= Supplied data =
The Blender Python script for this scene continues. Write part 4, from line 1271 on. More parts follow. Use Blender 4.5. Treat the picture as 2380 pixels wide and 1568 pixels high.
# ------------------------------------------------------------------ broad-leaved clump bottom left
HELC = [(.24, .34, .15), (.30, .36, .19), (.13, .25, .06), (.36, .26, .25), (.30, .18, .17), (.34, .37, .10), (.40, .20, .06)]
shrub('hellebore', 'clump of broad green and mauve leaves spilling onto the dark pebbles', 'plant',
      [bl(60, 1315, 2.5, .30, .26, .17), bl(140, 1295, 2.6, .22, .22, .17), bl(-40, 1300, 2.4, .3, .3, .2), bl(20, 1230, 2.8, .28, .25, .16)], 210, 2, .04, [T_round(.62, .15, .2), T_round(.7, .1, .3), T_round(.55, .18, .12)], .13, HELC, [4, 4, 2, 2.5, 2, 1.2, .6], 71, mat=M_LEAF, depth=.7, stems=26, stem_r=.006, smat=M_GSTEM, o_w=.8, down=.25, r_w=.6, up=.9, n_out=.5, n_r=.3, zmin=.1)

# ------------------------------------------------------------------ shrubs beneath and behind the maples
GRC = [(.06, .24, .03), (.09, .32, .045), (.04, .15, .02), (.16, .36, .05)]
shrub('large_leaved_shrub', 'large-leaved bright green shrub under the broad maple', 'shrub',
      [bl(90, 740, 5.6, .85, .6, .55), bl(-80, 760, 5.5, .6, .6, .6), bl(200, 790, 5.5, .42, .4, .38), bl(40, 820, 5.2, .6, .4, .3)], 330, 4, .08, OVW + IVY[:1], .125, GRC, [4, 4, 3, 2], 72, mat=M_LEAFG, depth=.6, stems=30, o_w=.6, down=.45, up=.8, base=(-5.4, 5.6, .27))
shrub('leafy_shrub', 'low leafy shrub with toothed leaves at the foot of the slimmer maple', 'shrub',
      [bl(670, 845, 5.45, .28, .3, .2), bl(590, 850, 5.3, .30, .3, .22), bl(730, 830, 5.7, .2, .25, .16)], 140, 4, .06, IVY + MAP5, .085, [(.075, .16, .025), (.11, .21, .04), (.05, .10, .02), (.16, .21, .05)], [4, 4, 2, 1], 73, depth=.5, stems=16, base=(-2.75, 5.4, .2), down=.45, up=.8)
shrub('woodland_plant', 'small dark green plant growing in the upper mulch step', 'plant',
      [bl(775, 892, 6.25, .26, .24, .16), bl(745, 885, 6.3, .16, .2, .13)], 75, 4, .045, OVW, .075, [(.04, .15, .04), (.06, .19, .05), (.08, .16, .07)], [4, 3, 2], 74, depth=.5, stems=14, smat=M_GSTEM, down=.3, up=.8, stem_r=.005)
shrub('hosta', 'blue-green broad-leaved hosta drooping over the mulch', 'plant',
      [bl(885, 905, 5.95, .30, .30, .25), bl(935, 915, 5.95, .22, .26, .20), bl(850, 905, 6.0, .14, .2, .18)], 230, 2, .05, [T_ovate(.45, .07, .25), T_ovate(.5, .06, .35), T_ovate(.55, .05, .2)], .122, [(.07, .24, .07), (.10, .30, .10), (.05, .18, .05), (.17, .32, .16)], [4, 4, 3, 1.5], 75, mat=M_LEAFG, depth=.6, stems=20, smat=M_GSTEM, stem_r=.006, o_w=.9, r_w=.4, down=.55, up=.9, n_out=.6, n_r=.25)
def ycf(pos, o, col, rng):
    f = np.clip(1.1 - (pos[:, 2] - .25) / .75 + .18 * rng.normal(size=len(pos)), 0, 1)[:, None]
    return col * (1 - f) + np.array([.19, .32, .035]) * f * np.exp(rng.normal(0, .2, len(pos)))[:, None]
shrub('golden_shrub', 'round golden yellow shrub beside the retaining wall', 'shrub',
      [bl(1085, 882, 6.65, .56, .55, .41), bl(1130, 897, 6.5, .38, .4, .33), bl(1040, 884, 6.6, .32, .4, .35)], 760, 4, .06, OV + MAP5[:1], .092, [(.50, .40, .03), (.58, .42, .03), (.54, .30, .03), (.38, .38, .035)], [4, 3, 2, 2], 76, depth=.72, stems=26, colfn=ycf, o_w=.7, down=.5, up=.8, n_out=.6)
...
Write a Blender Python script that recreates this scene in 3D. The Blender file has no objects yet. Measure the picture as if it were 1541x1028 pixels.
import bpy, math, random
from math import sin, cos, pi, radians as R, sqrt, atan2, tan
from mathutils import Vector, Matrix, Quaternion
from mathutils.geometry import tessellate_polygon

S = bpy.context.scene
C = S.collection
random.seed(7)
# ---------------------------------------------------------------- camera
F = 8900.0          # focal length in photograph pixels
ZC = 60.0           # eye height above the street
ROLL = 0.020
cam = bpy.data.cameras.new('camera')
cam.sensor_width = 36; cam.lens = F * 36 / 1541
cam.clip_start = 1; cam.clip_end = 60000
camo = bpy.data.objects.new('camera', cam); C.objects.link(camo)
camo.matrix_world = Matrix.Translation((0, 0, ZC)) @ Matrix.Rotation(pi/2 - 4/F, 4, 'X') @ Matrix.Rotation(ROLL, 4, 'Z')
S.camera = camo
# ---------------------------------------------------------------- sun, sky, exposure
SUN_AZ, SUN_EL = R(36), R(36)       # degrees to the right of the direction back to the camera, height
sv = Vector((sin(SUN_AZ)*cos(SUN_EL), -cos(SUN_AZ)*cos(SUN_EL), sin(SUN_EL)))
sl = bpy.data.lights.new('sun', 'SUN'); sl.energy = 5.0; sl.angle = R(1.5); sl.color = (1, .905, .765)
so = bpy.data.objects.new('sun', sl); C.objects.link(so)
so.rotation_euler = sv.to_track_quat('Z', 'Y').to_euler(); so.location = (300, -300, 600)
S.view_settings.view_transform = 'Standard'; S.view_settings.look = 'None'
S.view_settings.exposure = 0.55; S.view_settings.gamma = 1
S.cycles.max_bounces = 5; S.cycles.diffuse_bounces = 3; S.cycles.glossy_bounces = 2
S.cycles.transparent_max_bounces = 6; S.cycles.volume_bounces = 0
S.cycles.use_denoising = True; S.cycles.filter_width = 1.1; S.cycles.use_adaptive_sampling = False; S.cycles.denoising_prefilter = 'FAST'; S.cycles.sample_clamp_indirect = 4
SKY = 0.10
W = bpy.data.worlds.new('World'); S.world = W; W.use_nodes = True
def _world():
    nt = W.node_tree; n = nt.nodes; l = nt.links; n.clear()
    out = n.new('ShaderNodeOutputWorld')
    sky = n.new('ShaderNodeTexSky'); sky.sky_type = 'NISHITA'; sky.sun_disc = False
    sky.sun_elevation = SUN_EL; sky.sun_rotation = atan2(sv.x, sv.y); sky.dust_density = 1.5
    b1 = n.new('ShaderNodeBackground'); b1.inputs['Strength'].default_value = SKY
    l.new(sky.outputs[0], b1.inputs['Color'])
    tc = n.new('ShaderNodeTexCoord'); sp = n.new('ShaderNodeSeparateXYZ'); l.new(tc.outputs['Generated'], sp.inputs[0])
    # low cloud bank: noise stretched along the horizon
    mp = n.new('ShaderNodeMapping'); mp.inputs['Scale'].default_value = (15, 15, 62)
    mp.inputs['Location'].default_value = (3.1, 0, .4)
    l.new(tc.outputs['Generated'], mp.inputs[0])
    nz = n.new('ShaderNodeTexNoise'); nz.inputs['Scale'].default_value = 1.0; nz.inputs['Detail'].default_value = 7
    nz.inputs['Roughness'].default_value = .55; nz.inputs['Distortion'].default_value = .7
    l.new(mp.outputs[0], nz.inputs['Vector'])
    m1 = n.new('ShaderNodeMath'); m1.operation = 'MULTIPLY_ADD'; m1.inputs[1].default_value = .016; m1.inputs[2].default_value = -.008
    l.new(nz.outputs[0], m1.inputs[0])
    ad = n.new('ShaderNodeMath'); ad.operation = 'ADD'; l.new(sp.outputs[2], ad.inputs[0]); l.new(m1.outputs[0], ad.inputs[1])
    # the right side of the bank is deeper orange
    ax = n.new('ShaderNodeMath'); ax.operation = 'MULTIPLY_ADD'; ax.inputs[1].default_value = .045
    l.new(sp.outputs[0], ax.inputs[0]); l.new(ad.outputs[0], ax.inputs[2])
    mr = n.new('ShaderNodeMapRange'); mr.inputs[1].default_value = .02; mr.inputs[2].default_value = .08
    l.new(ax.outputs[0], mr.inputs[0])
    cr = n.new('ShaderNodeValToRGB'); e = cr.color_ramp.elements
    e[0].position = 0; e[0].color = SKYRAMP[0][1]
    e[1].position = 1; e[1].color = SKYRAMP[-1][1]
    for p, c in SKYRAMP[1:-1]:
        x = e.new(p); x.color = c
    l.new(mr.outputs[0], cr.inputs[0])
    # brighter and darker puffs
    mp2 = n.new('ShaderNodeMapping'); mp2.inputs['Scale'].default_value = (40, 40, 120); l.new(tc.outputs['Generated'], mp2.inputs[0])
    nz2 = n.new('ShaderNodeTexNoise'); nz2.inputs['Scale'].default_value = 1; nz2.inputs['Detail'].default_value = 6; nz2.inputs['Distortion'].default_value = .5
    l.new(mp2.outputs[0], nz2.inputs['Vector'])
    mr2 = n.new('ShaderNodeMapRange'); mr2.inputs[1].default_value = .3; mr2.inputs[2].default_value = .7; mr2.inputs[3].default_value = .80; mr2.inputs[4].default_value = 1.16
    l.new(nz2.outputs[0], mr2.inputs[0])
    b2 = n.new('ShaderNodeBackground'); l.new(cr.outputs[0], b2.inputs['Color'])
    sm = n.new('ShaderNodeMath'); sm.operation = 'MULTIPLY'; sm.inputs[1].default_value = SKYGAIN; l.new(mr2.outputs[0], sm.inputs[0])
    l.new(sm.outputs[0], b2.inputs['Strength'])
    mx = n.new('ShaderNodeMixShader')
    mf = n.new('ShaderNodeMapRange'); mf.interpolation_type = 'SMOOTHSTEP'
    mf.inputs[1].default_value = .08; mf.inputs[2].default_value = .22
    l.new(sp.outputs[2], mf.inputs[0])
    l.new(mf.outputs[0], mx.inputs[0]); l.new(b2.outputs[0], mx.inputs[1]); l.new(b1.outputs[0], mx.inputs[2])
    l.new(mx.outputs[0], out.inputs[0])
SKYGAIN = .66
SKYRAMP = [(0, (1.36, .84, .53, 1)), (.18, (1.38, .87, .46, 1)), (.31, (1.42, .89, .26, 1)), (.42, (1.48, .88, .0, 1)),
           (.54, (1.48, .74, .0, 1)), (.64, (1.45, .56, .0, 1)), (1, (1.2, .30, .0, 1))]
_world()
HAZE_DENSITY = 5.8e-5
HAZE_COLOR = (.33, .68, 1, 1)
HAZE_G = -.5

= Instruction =
Print only the run of lines that begins with the line containing "The Blender Python" and ends with the line containing "n_out=.5, n_r=.3, zmin=.1)", both included, exactly as they read.

= Exercise solution =
The Blender Python script for this scene continues. Write part 4, from line 1271 on. More parts follow. Use Blender 4.5. Treat the picture as 2380 pixels wide and 1568 pixels high.
# ------------------------------------------------------------------ broad-leaved clump bottom left
HELC = [(.24, .34, .15), (.30, .36, .19), (.13, .25, .06), (.36, .26, .25), (.30, .18, .17), (.34, .37, .10), (.40, .20, .06)]
shrub('hellebore', 'clump of broad green and mauve leaves spilling onto the dark pebbles', 'plant',
      [bl(60, 1315, 2.5, .30, .26, .17), bl(140, 1295, 2.6, .22, .22, .17), bl(-40, 1300, 2.4, .3, .3, .2), bl(20, 1230, 2.8, .28, .25, .16)], 210, 2, .04, [T_round(.62, .15, .2), T_round(.7, .1, .3), T_round(.55, .18, .12)], .13, HELC, [4, 4, 2, 2.5, 2, 1.2, .6], 71, mat=M_LEAF, depth=.7, stems=26, stem_r=.006, smat=M_GSTEM, o_w=.8, down=.25, r_w=.6, up=.9, n_out=.5, n_r=.3, zmin=.1)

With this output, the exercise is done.